---------- INFORMATION SUPPLIED ----------

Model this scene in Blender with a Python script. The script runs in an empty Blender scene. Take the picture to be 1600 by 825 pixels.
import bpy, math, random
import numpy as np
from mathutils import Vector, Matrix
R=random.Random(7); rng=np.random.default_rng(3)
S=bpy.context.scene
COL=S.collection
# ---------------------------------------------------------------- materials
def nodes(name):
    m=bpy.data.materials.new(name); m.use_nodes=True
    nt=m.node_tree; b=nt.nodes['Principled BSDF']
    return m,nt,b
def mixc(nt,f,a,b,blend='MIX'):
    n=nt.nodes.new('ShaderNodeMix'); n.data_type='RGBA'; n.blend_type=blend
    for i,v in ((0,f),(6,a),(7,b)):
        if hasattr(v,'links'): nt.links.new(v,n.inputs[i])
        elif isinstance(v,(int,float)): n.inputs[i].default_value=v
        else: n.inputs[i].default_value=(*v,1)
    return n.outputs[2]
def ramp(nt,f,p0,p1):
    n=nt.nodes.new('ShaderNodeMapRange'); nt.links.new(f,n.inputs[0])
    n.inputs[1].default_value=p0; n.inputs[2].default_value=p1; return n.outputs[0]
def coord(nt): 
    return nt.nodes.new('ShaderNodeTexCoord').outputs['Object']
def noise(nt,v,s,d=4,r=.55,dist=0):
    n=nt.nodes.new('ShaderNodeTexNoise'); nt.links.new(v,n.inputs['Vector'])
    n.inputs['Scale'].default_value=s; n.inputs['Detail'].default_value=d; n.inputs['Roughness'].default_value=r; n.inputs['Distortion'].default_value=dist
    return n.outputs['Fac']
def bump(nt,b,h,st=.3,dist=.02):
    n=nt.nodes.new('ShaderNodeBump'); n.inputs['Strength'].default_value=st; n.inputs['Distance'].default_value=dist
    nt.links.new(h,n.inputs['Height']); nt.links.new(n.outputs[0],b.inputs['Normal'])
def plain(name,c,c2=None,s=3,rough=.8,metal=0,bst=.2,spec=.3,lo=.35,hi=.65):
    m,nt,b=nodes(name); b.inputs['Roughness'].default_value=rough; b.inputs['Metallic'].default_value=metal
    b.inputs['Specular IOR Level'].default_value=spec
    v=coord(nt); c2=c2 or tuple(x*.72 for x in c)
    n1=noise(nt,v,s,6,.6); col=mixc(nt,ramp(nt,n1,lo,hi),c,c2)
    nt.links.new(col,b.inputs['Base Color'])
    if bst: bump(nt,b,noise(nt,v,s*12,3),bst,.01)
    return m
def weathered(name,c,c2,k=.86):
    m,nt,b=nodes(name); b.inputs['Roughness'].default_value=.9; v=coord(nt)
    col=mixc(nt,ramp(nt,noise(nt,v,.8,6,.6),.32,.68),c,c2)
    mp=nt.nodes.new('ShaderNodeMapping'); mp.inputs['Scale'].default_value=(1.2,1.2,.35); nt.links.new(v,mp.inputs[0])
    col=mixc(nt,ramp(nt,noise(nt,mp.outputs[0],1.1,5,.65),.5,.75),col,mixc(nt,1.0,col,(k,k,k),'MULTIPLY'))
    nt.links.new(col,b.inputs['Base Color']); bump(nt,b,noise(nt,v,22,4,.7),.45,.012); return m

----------

### WHAT TO DO
Your answer should be one number: the count of lines in the data above that include the word "scene".

### EXERCISE SOLUTION
2